Пример – знаменитый опыт «раннего развития» в многодетной семье Никитиных. Кажется, то, что сейчас задним числом подаётся как «система» и «методика», в истоках было просто укладом быта, родившимся из жизненной необходимости. Это сейчас учёные рассуждают о том, что холод вызывает двигательную активность (а она увеличивает приток кислорода и энергетические ресурсы, стимулирует развитие мозга); но ведь изначально были просто жизнь в новом неблагоустроенном доме и детский диатез, который сам собой проходил на холоде (отсюда и трусики как домашняя одежда детей, прохлада в комнате, привычка одеваться «с опозданием» на сезон и разрешение выбегать босиком на мороз).
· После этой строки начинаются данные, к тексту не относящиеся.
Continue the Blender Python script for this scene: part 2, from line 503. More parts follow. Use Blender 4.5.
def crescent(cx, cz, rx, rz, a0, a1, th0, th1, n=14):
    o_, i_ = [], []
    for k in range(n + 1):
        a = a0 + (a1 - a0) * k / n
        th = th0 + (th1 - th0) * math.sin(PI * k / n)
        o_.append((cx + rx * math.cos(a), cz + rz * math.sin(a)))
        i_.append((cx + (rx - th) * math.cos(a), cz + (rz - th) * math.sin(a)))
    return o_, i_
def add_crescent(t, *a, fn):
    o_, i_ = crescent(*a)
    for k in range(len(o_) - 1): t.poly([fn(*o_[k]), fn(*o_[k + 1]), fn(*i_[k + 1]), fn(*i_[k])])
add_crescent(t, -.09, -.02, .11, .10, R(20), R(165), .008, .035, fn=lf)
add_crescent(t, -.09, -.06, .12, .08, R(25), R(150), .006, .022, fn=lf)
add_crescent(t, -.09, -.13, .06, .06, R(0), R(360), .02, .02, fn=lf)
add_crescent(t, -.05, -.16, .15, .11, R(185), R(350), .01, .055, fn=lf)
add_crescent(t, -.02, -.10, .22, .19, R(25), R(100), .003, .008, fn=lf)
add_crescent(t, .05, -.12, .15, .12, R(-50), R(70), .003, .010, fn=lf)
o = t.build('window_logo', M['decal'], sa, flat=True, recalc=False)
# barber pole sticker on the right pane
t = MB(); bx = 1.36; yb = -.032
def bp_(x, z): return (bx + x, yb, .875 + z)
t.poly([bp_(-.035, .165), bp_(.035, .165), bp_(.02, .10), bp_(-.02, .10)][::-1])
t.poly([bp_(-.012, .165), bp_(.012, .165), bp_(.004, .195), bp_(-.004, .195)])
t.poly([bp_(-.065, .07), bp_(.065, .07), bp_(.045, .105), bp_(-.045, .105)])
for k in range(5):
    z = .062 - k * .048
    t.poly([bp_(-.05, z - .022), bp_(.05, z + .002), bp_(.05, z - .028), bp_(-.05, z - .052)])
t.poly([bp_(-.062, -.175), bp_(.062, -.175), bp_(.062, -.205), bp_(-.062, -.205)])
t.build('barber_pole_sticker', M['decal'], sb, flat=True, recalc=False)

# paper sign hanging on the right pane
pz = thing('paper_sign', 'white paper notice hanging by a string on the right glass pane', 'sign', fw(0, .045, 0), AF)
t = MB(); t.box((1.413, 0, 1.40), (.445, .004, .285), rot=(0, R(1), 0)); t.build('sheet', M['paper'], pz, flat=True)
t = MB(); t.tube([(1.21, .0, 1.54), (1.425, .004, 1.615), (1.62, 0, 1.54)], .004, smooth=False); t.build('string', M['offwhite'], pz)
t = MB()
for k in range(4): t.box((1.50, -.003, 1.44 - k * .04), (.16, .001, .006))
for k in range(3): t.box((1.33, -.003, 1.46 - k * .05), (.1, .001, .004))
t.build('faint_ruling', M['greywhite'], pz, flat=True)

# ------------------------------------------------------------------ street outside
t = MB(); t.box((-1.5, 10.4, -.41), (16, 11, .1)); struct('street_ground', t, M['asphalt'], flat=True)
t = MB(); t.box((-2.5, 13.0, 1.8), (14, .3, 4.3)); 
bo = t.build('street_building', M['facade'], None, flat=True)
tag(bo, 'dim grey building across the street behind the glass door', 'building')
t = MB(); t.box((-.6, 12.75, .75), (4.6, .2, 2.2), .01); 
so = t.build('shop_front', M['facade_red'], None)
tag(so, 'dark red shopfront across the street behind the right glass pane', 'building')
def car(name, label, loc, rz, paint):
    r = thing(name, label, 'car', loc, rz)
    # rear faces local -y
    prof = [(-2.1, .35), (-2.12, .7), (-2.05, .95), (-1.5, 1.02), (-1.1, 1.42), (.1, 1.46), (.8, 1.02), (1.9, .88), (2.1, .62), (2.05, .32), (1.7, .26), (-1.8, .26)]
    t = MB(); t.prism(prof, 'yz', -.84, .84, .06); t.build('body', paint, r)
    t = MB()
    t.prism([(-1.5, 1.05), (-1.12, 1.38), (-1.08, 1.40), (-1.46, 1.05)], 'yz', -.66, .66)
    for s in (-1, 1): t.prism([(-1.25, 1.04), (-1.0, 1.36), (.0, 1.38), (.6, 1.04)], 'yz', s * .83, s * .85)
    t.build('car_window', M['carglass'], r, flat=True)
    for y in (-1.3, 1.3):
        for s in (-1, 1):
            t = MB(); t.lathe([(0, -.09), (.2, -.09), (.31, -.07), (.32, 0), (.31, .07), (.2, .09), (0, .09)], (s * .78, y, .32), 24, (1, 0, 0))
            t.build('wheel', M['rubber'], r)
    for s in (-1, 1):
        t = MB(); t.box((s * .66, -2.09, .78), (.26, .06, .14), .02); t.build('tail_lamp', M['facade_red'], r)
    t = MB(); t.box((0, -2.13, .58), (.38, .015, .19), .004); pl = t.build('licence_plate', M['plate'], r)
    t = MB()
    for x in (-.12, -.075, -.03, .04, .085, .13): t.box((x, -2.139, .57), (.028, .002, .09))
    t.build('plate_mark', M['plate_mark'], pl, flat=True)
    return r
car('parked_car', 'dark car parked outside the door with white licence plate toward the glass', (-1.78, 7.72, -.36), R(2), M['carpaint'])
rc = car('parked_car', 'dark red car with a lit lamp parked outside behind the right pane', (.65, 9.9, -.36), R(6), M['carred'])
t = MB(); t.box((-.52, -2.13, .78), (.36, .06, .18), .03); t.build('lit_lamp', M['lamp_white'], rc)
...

Это сейчас вольно́, вслед за Никитиными, бранить «заорганизованность» (когда детей постоянно занимают, «развивают» или развлекают) и пропагандировать детскую «свободу творчества» и «самостоятельность» – но разве не предопределили их в семье Никитиных простая нехватка времени (отец работал учителем труда, мать – вечерами в библиотеке, не досидев года отпуска по уходу) и элементарная невозможность справиться в одиночку с воспитанием целой «армии» детей? последние просто вынуждены были помогать по хозяйству и заботиться о младших или искать себе интересное занятие… А идея условий, «опережающих» развитие, и НУВЭРСа (Необратимого Угасания Возможностей Эффективного Развития Способностей) родилась из простого наблюдения: годовалому ребёнку подарили кубики с буквами – к двум с половиной он сам выучил буквы, в 2+8 прочитал первое слово…
Не хотелось бы, чтобы кто-то понял сказанное как критический выпад в адрес Лены Алексеевны и Бориса Павловича. Они были небезразличны к развитию детей и, как умели, старались помочь ему. Дети (предоставленные самим себе, но отнюдь не «заброшенные») росли – родители с любовью и вниманием наблюдали за «траекторией» роста (отец – тела и интеллекта, мать – душевных качеств), развивали успех и делали выводы из неудач. Короче, родители в их ситуации сделали максимум того, что умели и могли.